There are ways to answer this question, but almost all of them are unsatisfactory.
A biographer (in the unlikely event I ever qualify for having one) might describe me as a 33-year-old Englishman who dreams of being an acclaimed singer-songwriter but is, in reality, a semi-acclaimed wedding singer.
But this definition is entirely relative.
It could even be describing another person altogether, who just so happens to be in a very similar contextual boat.
It's also (hopefully) subject to significant change
My age changes slightly with every passing moment, for example.
My nationality barely tells you anything about who I am, other than the fact that I live in a country of nearly 70 million other unique individuals (and I probably drink tea).
My dreams may or may not be realized.
Three years ago, my hypothetical biographer would have described me as a 'disorganized English teacher.'
Maybe it'd be more fashionable to describe myself as a white, cisgendered, heteronormative male.
But I've always found that race, sexual preference, and gender are usually amongst the least interesting things about anyone.
They rarely communicate anything about who they are at their core; that essential 'themness' that we quickly seek to generate an idea of.
It turns out that explaining who you are is very difficult.
You start realizing that identity is a little like the black hole at the center of a galaxy: your decisions, actions, and relationships tend to revolve around it in some real sense, and yet you can't really make head nor tail of what it actually is.
It's an absence - a strange nothing at the heart of everything we are.
My guitarist's girlfriend seems to think that identity is more a verb than a noun - it's something fluid, which changes.
I agree - I think your identity is in a state of constant regeneration and evolution. It's a non-stop negotiation between who you think you are and how other people see you.
We all do our best to project a certain image of ourselves to the world, which can never hope to convey it in sufficient complexity.

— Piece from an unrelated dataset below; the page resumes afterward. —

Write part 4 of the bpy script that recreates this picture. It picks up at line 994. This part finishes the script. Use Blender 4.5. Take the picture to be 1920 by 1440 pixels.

Simultaneously, we all walk around with 2D images of other people in our heads, based on superficial evidence: their clothes, their body language, the vague things we've heard about them, the half-remembered experiences we might have shared.
In the world of music, my favorite artists have always been chameleons: capable of shifting and experimenting with identity in order to explore different avenues of creative expression.
Bob Dylan, for example, has variously been a fresh-faced folk darling, a drug-addled spidery poet, an ear-ringed gypsy-rocker, and a born-again evangelical Christian.
This also explains why I have a strange respect for The Arctic Monkeys - a band whose music I've never really been able to like (I'm sure they'll be devastated when that news eventually filters through…).
It's because of their willingness to move and change, and release lounge-Jazz albums about the moon which nobody likes (though lots of people insist on pretending that they do).
When I began this odd adventure in independent music, I suddenly found myself tasked with creating my own musical identity. One that, ideally, is engaging and communicable to others.
Which is tricky, when, as demonstrated, your own identity isn't even really communicable to you. Or to yoga/pilates instructors, with or without crystal-blue eyes.
It started laughably blurry - an idea of the lowest resolution - but I do feel like it's coming into sharper focus with every passing month.
I imagine, like everything else in life, at the moment it becomes what I think I've always wanted it to be, I'll probably just decide to rip it up and start again.
At which point my guitarist's girlfriend and I will be back to square one.